Floppy recovery

Fred Cisin cisin at xenosoft.com
Tue Jan 5 17:00:01 CST 2016


On Tue, 5 Jan 2016, ethan at 757.org wrote:
> If a disk has all zeros written to it, as far as I know from what I've read 
> there is no hope of recovering the data. There were rumors that the 
> government could do it based on really fine detection of magnetic levels or 
> something -- but it was rumor. There are bounties out there if anyone can 
> pull it off.

I will heartily agree that recovery ceases to be PRACTICAL.

NSA has done substantial serious research on that and other recovery.
1) if the alignment of the head of the original recording and of the 
overwrite head are not a perfect match, then there can be some residual 
data somewhat off axis.
2) if the data was overwritten once, with a known pattern, then somebody 
with sufficient resources and motivation can attempt to analyze the noise, 
and determine "what, overwritten by a 0 could produce the noise that we 
have here."  Accordingly, there are guvmint standards of MULTIPLE patterns 
to overwrite with to render such extreme techniques unusable.

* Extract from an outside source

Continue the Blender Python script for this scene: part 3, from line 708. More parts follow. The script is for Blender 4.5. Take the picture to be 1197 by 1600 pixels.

However, I will heartily agree that recovery ceases to be PRACTICAL.


> I understand data can be recovered when the file entry is removed from an 
> allocation table but data has not been zereod/randomly written over.

truly trivial.

> tl;dr: single pass is fine -- no need to triple pass erase.

THAT depends on who is after you.   I don't do anything interesting enough 
to warrant using a simplistic trivial UNERASE utility.  (Which is what 
launched Norton fUtilities)
NSA is not interested in what I am doing.